Dans ces conditions, il y a lieu de considérer que le véhicule vendu est affecté d'un vice caché, inhérent à sa construction et entachant tellement la fiabilité du véhicule dans des conditions normales de roulage par l'existence de pannes multiples affectant notamment le moteur de ce véhicule qu'elle le rend impropre à son usage.
Dès lors, c'est à juste titre que la société Mizik & Music Productions sollicite la résolution du contrat de vente de ce véhicule pour vice caché et le remboursement par la société Cama Renault, vendeur professionnel, des frais qui ont été alors occasionnés et représentés par le montant du prix et des intérêts du prêt accessoire à la vente contracté pour le payer c'est-à-dire la somme de 44 767,20 euro par application des dispositions des articles 1644 et 1645 du Code civil.
En revanche, l'appelante sera déboutée du surplus de sa demande en paiement faute de démontrer l'existence du préjudice allégué, étant constaté au surplus qu'un véhicule de courtoisie a été mis à sa disposition.
Sur l'article 700 du Code de procédure civile
L'équité commande d'allouer la somme de 3 000 euro à la société Mizik & Music Productions.
Sur les dépens
La société Cama Renault succombant principalement supportera les entiers dépens en ce compris les frais d'expertise.

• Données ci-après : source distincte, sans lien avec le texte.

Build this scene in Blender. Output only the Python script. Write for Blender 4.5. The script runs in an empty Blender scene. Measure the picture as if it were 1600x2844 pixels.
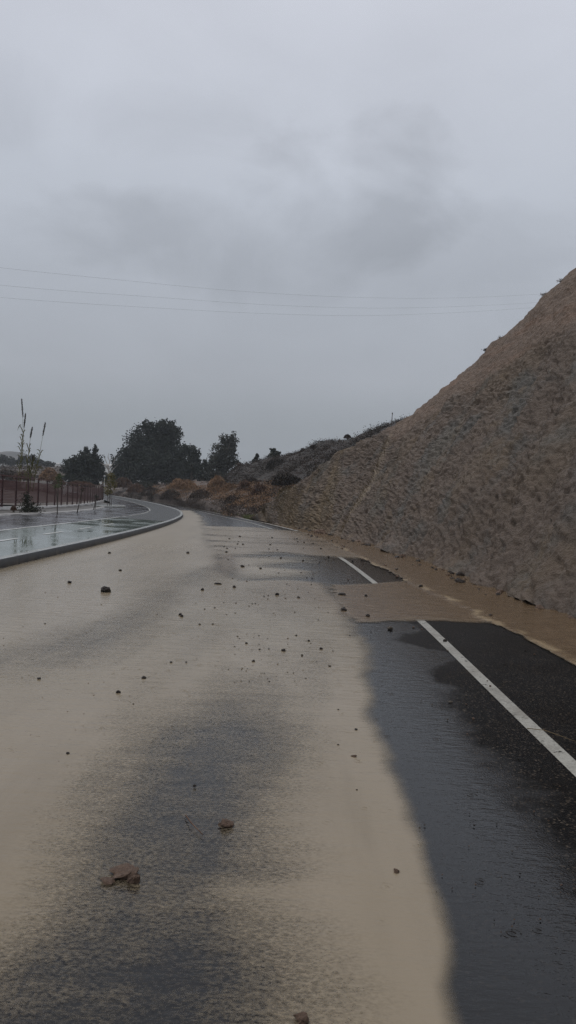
import bpy, math, random
import numpy as np

rng = np.random.default_rng(7)
random.seed(7)
scene = bpy.context.scene
COL = scene.collection
R = math.radians
EYE = 1.6
F_PX, CX, CY = 2150.0, 800.0, 1422.0
PITCH = math.atan((1422 - 1360) / F_PX)
ROLL = R(2.5)

# ------------------------------------------------------------------ survey helpers (photo pixel -> world)
def ray(x, y):
    a = x - CX; b = CY - y
    a2 = a*math.cos(ROLL) - b*math.sin(ROLL); b2 = a*math.sin(ROLL) + b*math.cos(ROLL)
    return np.array([a2, F_PX*math.cos(PITCH) + b2*math.sin(PITCH), -F_PX*math.sin(PITCH) + b2*math.cos(PITCH)])
def at(x, y, d):
    v = ray(x, y); t = d / v[1]
    return np.array([v[0]*t, d, EYE + v[2]*t])
ZD = [-20, 20, 30, 40, 50, 60, 80, 120, 200]
ZZ = [0, 0, -.1, -.26, -.42, -.52, -.6, -.5, -.3]

# ------------------------------------------------------------------ numpy helpers
class Spline:
    """smooth 1-D curve through control points (Catmull-Rom slopes)"""
    def __init__(s, xs, ys):
        s.x = np.array(xs, float); s.y = np.array(ys, float)
        s.m = np.gradient(s.y, s.x)
    def __call__(s, q):
        q = np.asarray(q, float)
        i = np.clip(np.searchsorted(s.x, q) - 1, 0, len(s.x) - 2)
        h = s.x[i+1] - s.x[i]; t = np.clip((q - s.x[i]) / h, 0, 1)
        return ((2*t**3 - 3*t**2 + 1)*s.y[i] + (t**3 - 2*t**2 + t)*h*s.m[i]
                + (-2*t**3 + 3*t**2)*s.y[i+1] + (t**3 - t**2)*h*s.m[i+1])
zroad = Spline(ZD, ZZ)

def on_road(x, y, z0=0.0):
    z = z0
    for _ in range(120):
        v = ray(x, y); t = (z - EYE) / v[2]; d = v[1]*t
        z = .8*z + .2*(z0 + float(zroad(d)))
    return np.array([v[0]*t, d, z])

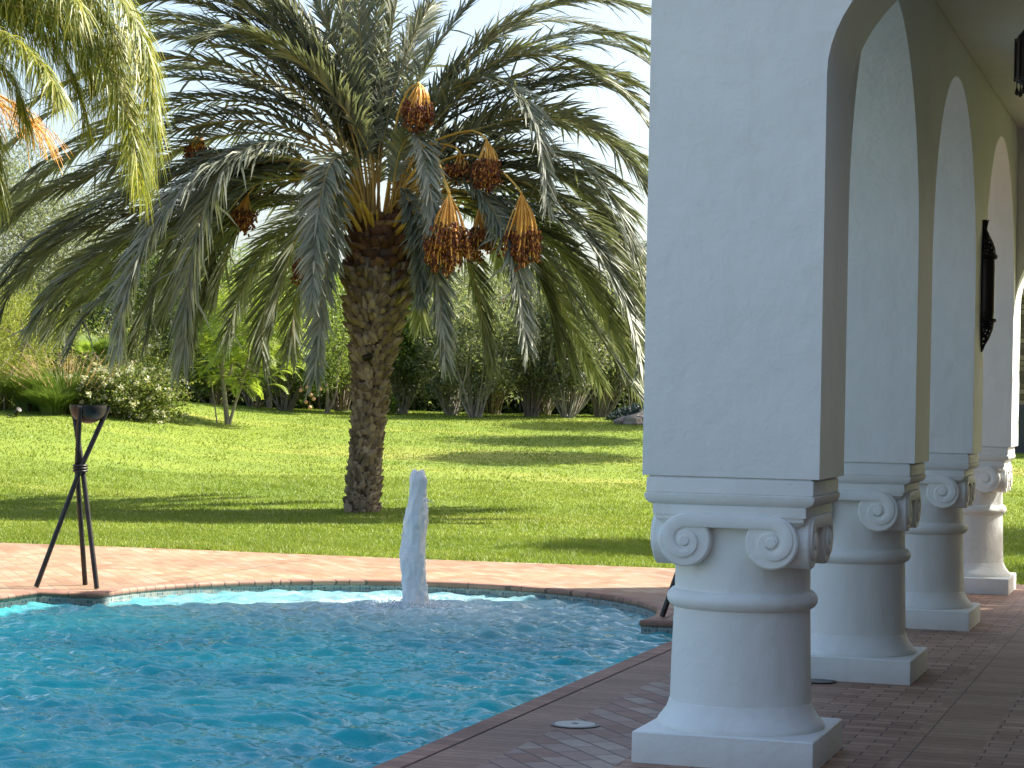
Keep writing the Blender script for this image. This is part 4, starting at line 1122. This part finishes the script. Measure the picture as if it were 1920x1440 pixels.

Par ces motifs - Infirme partiellement le jugement rendu le 10 octobre 2008 par le Tribunal mixte de commerce de Pointe-à-Pitre, - Statuant à nouveau : - Prononce pour vice caché la résolution du contrat de vente du 26 juin 2002 portant sur le rôle véhicule Renault Vel Satis immatriculé n° 103 ATE 971 passé entre la société Renault Cama et la société Mizik & Music Productions, - Condamne la société Cama Renault à payer à la société Mizik & Music Productions la somme de 44 767,20 euro en restitution du prix de vente et en réparation du préjudice subi dès restitution de la carte grise du véhicule, ce dernier étant toujours entre les mains de la société Cama Renault, - Déboute la société Mizik & Music Productions de sa demande en paiement de dommages et intérêts complémentaires.